As the fourth phase of the twenty-six-year-long civil war in Sri Lanka was about to begin, Gurudev Sri Sri Ravi Shankar, founder of the Art of Living, visited the island nation with a singular aim: to bring peace to its citizens while trying to mediate between Prabhakaran, leader of the Liberation Tigers of Tamil Eelam (LTTE), and the government. The Tiger’s Pause chronicles Gurudev’s time in a highly strung country and also offers an exclusive look into the final chapters of Sri Lanka’s deadly conflict.
Swami Virupaksha, who spent nine years in the country expounding the Art of Living courses and organizing Gurudev’s visits, expertly charts the enormous hope of the Tamil and Sinhalese people against overwhelming misery. In prose that is both concise and empathetic, Swami Virupaksha gives readers a sweeping view of Gurudev’s endeavours towards a ceasefire agreement, and the ups and downs of a country’s quest for peace. The Tiger’s Pause is the narrative of the Sri Lankan people, and gives us a sense of what it takes to understand and address a shared trauma.
Swami Virupaksha, a transformative practice specialist, has dedicated his life to supporting and promoting the vision and mission of world-renowned spiritual leader Gurudev Sri Sri Ravi Shankar.
Besides Europe and India, Swami Virupaksha served in Sri Lanka for nine years as a key member of Gurudev's conflict-resolution team during and after the country's war-torn days.
Over the past twenty-two years, Swami Virupaksha has worked on delivering humanitarian initiatives that served all sections of society. In training lawmakers, heads of state, the clergy, a national cricket team, war refugees, educationists, college students, prison inmates and corporates, he has brought people together in the spirit of voluntary service.
Born Vidyut Udiaver, Swami Virupaksha is an alumnus of Don Bosco School and Loyola College, Chennai. He holds a degree in economics and business management. He has experience in brand management, having worked in leading international marketing and advertising firms, including Ogilvy & Mather (O&M) and L'Oréal.
He is an aficionado of art, music, languages and world culture, and his love for French, creativity and moments of deep silence make him feel at home wherever he goes.
Currently based in Bangalore, he is also an advanced meditation teacher with the Art of Living global movement.
Sri Lanka, the beautiful island nation nestled in the Indian Ocean around 30 km from India's southernmost point of Rameswaram, gained freedom from the British in 1948. But tensions were growing even before the British left.
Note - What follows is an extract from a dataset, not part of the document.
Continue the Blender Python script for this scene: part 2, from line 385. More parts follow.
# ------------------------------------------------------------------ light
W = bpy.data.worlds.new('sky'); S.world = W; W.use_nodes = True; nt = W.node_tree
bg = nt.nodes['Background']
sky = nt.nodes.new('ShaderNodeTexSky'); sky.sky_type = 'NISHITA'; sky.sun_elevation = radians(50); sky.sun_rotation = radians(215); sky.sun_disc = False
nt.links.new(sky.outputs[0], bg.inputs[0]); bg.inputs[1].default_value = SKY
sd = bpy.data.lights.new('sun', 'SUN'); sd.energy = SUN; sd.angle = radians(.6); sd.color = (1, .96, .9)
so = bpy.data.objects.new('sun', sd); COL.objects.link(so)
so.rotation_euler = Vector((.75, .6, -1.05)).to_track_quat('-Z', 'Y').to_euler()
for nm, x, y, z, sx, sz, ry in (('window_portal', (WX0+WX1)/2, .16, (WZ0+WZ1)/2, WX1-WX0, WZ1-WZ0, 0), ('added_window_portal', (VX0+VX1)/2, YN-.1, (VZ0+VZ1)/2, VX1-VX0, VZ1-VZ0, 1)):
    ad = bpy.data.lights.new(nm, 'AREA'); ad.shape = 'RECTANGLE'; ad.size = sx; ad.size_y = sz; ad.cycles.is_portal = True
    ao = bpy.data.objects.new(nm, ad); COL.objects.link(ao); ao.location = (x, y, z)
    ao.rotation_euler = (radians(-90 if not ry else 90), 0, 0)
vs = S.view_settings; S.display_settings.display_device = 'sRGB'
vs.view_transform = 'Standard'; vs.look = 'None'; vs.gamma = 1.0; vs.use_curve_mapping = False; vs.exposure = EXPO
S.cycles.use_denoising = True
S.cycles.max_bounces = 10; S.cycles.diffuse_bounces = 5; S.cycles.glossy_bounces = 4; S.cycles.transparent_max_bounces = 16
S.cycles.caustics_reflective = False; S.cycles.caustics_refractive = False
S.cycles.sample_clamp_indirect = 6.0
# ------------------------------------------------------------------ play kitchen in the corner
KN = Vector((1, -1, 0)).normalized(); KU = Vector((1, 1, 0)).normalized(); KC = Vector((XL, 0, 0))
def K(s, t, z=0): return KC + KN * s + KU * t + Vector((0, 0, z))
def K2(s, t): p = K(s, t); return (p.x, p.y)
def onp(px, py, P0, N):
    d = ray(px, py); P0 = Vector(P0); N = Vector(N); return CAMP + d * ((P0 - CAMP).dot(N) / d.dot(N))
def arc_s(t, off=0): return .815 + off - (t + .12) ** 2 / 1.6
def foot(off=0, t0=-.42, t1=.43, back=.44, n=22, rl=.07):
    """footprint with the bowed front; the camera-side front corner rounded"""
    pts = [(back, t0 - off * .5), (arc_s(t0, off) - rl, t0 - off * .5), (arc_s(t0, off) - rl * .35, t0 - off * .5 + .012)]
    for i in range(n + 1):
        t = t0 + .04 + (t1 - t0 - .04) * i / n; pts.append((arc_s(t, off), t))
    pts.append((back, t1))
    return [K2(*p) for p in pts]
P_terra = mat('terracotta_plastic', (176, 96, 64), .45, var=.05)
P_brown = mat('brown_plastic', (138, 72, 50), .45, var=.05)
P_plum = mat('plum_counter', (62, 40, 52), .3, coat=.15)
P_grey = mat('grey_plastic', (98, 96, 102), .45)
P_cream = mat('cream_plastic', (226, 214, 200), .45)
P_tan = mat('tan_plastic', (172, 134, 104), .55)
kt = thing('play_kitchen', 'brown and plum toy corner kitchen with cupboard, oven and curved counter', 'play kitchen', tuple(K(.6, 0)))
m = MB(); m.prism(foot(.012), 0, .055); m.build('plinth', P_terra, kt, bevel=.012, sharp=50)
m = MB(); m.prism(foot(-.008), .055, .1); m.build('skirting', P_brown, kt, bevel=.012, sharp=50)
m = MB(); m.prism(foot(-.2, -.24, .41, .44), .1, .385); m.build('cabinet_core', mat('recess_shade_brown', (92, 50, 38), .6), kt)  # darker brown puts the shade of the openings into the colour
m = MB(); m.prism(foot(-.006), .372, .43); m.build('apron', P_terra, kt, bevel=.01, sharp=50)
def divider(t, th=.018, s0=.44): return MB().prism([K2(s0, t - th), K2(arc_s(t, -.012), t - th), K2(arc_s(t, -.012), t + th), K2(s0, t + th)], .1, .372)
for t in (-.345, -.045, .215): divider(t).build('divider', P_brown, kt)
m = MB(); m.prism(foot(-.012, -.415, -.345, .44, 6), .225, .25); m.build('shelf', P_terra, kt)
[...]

A section of the Sinhala-speaking Buddhist majority, the Sinhalese, resented the colonial era British favouritism towards the Tamil minority. The Sinhalese felt that they had been treated unfairly, getting the short end of the stick, thus reducing their socio-economic opportunities.
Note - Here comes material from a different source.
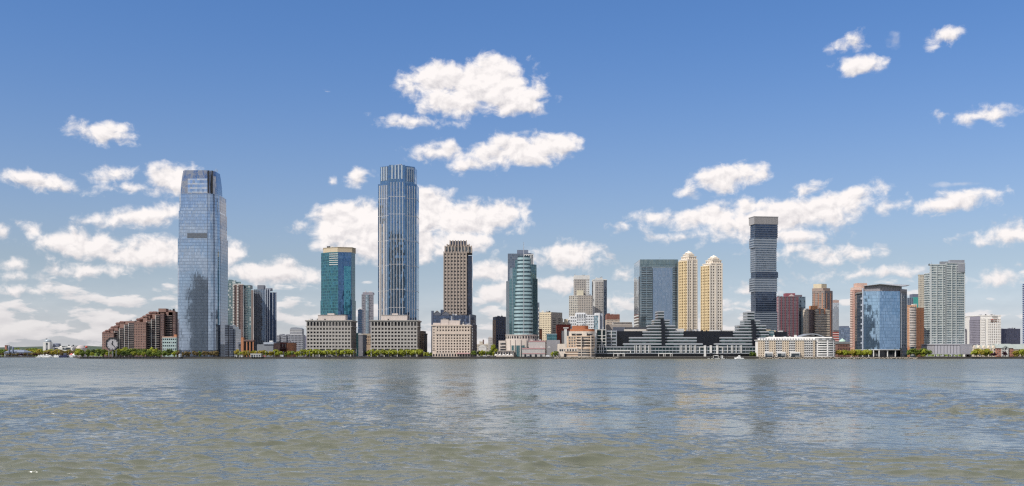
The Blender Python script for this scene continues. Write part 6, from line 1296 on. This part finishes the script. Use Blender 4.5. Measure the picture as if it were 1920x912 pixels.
SHAPES = [(make_tree(1, 2.5), 'r'), (make_tree(2, 2.9), 'r'), (make_tree(3, 2.2, 700, 0.08), 'r'), (make_tree(4, 3.3, 900, 0.18), 'r')]
_tk = [s[0][0].build('trunk', BARK) for s in SHAPES]; _tkm = [o.data for o in _tk]
for o in _tk: bpy.data.objects.remove(o)
_crm = {}
def crownmesh(i, col):
    if (i, col) not in _crm:
        o = SHAPES[i][0][1].build('crown', LEAF[col]); _crm[(i, col)] = o.data; bpy.data.objects.remove(o)
    return _crm[(i, col)]
def tree(px, Y, h, col, label, group, wide=1.0, shape=None, name='tree', cat='tree'):
    i = rnd.randrange(4) if shape is None else shape
    r = tag(empty(name, (X(px, Y), Y, ZG)), label, cat, group); s = h / 8.0
    r.scale = (s * wide, s * wide, s); r.rotation_euler = (0, 0, rnd.uniform(0, 6.28))
    for nm, me in (('trunk', _tkm[i]), ('crown', crownmesh(i, col))):
        o = bpy.data.objects.new(nm, me); COL.objects.link(o); o.parent = r
def row(a, b, n, Y, h, cols, label, group, jit=1.5, wide=1.0, hv=0.15, dy=8, **kw):
    for i in range(n):
        tree(a + (b - a) * (i + 0.5) / n + rnd.uniform(-jit, jit), Y + rnd.uniform(-dy, dy) * 0.5, h * rnd.uniform(1 - hv, 1 + hv), rnd.choice(cols), label, group, wide * rnd.uniform(0.9, 1.15), **kw)
row(142, 332, 20, 1385, 10.5, ['green', 'green', 'dark', 'green', 'lime'], 'leafy green tree in the riverside grove below the stepped brick blocks', 'green grove under the clock', wide=1.15, dy=20)
row(140, 332, 20, 1372, 7.5, ['green', 'lime', 'green', 'dark'], 'leafy green tree in the riverside grove below the stepped brick blocks', 'green grove under the clock', wide=1.15, dy=8)
row(228, 300, 6, 1410, 14, ['green', 'lime', 'dark'], 'tall leafy tree rising out of the grove in front of the taller brick block', 'tall trees behind the green grove', wide=1.0, dy=16)
row(332, 412, 12, 1378, 7.8, ['tan', 'tan', 'green'], 'thin budding tan tree at the foot of the glass skyscraper', 'budding trees before the glass skyscraper', wide=1.1)
row(442, 522, 13, 1376, 9.2, ['yellow', 'lime', 'yellow'], 'yellow green spring tree in the row right of the glass skyscraper', 'yellow green trees right of the skyscraper', wide=1.2)
row(516, 574, 8, 1374, 7.6, ['lime', 'green', 'lime'], 'bright green tree before the low brick building', 'trees before the low brick building', wide=1.15)
row(562, 662, 16, 1362, 10.2, ['lime'], 'clipped lime green tree in the row before the left arcaded block', 'lime green trees before the left stone block', jit=0.7, hv=0.05, wide=1.1, dy=2)
row(690, 792, 16, 1362, 10.2, ['lime'], 'clipped lime green tree in the row before the right arcaded block', 'lime green trees before the right stone block', jit=0.7, hv=0.05, wide=1.1, dy=2)
row(793, 809, 3, 1376, 7, ['green', 'lime'], 'small green tree in the gap left of the beige block', 'trees in the gap left of the beige block')
row(678, 695, 4, 1500, 10, ['yellow', 'lime', 'dark'], 'street tree at the end of the road between the stone blocks', 'street trees between the stone blocks')
row(886, 924, 8, 1378, 10, ['green', 'lime', 'green', 'dark'], 'green tree between the beige block and the navy slab', 'trees right of the beige block', wide=1.1, dy=24)
tree(926, 1376, 17, 'lime', 'tallest bright green tree in front of the navy office slab', None, 0.75, 2)
row(1033, 1047, 3, 1362, 7.5, ['lime', 'green'], 'small bright tree left of the tan round cornered building', 'small trees by the grey hall')
row(1404, 1420, 4, 1358, 6.2, ['green', 'green', 'dark'], 'small green tree left of the cream waterfront apartments', 'small trees left of the cream apartments', wide=0.9)
row(1571, 1632, 15, 1366, 9.5, ['lime', 'lime', 'yellow'], 'yellow green tree in the grove right of the cream apartments', 'yellow green grove before the blue glass block', wide=1.2, dy=10)
row(1702, 1742, 9, 1372, 11.5, ['green', 'dark', 'green', 'lime'], 'dark green tree between the blue glass block and the garage podium', 'dark green trees before the orange tower', wide=1.1, dy=12)
row(1824, 1858, 8, 1376, 11, ['lime', 'yellow', 'lime'], 'yellow green tree before the cream gabled houses', 'yellow green trees before the gabled houses', wide=1.1)
row(1902, 1930, 6, 1376, 9.5, ['lime', 'green', 'yellow'], 'green tree at the right edge before the tan terrace', 'trees at the right edge', wide=1.1)
for i, c in enumerate((1860, 1865)): tree(c, 1368, 6.2, 'purple', 'purple leaved round tree left of the brick house', 'purple trees left of the brick house', 1.1, 1)
tree(1884, 1368, 7.2, 'purple', 'larger purple leaved tree before the white centred gable', None, 1.1, 3)
row(-6, 140, 34, 2300, 15, ['green', 'lime', 'yellow', 'tan'], 'green tree on the far bank below the white control tower', 'trees on the far left bank', wide=1.3, dy=60)
row(-6, 80, 12, 2250, 8, ['tan', 'purple', 'tan'], 'brown bare tree low on the far left bank', 'brown trees on the far left bank', wide=1.5, dy=10)
row(20, 80, 12, 2480, 19, ['green', 'green', 'tan'], 'tall tree behind the far left terminal', 'tall trees behind the terminal', wide=1.5, dy=60)
row(84, 120, 9, 2260, 12, ['yellow', 'yellow', 'tan'], 'golden yellow tree on the far bank before the museum', 'golden trees before the museum', wide=1.3, dy=10)
# far wooded ground cover that reads as one mass
g = MB(); rs = random.Random(5)
for i in range(2600):
    x, yy = rs.uniform(-1500, 2100), rs.uniform(2650, 3600); h = rs.uniform(4, 11); w_ = rs.uniform(3, 7)
    c = Vector((x, yy, ZG + h * rs.uniform(0.2, 1))); d = Vector((rs.uniform(-1, 1), rs.uniform(-1.4, 0), rs.uniform(0, 1))).normalized(); a_ = d.orthogonal().normalized(); b_ = d.cross(a_)
    g.face([tuple(c + a_ * w_), tuple(c + b_ * w_ * 0.6), tuple(c - a_ * w_), tuple(c - b_ * w_ * 0.6)])
tag(g.build('woods', LEAF['green']), kind='stuff')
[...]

This resentment was just one of the seeds of ethnic tension between the Sinhalese and the Tamils that culminated in one of Asia's longest civil wars from July 1983 to May 2009.
Post-independence, several other causes widened the ethnic divide in Sri Lanka. Tamil plantation workers who had migrated from India felt deprived of their rights, Sinhala was made the official language and Buddhism was declared the primary religion. Then came the Bandaranaike Chelvanayakam Pact of 1957 that seemed to signal a certain level of autonomy for the Tamil population. However, the agreement was abandoned in less than a year. All these events and decisions, especially the discontinuation of the pact, led to ethnic violence between the two communities, eventually culminating in Sri Lanka's nearly three-decade-long civil war.